Awareness of the correlation between domestic violence and child abuse has grown because of recent high-profile cases in the media. This attention highlights the effects domestic violence can have on families and children.

According to the Virginia Department of Social Services, as many as 3 million children witness domestic violence each year nationwide. In families where domestic violence occurs, child abuse is 15 times more likely to occur.

Caretakers often believe they are protecting their children from witnessing abuse within the home, however 80%-90% of children in homes where domestic violence occurs, can provide detailed accounts of the violence.

The effects of domestic violence on children can range from cognitive and attitudinal problems such as poor school performance and acceptance of violent behaviors and attitudes, to behavioral, social and emotional problems. Children may express higher levels of aggression and hostility, along with poor relationships and low self-esteem.

Studies have shown that children who are abused or witness abuse are also at a higher risk of becoming violent themselves, particularly toward their own children and/or spouses. Additionally, approximately 30% of abused and neglected children will eventually victimize their own children, according to a study by Prevent Child Abuse New York.

Within SCAN’s programs, the reported percentage of families experiencing domestic violence is about 40-45%. When counselors assess the presence of domestic violence during the intake process for the Family Support Program (FSP), they support and empower survivors to seek resources such as domestic violence counseling or groups, and safety planning. This involves referrals to local agencies and case management for follow up.
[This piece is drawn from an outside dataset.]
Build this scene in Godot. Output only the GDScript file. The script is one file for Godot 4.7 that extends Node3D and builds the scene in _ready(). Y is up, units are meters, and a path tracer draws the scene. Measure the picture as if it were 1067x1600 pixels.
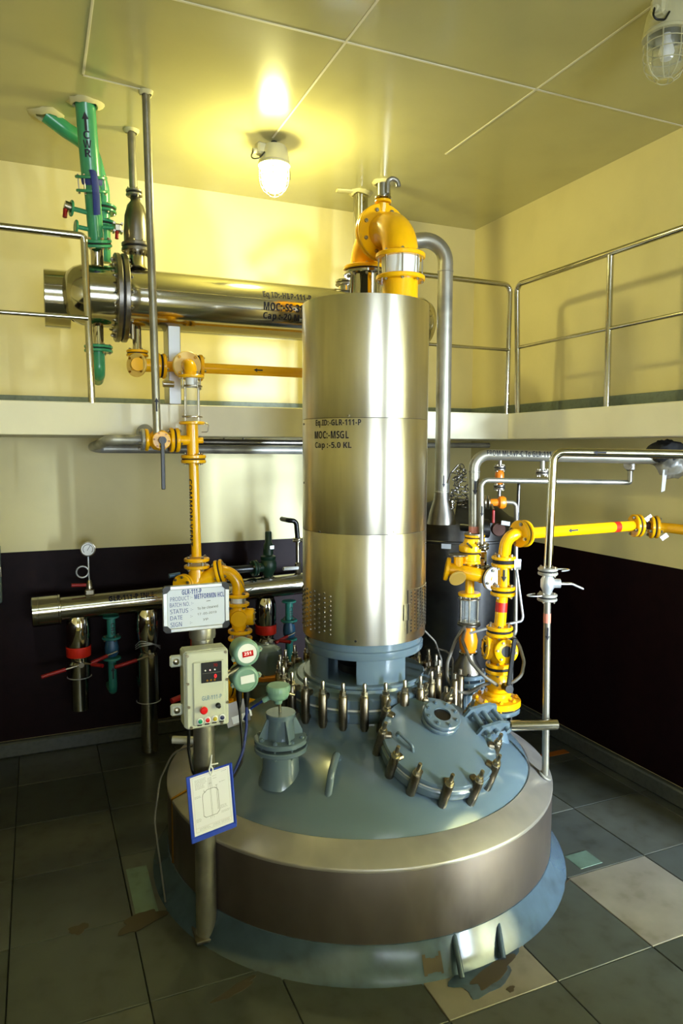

In FSP parenting groups, the impact of domestic violence on adult survivors as well as the impact on childhood development is explored and education is provided. The reverberating impacts of domestic violence on children is explored in the form of trauma responses that vary from behavioral disturbances, emotional disorders and problematic relationships. Group facilitators monitor how parents are navigating these effects during the course and make appropriate referrals or reports when child safety is a concern.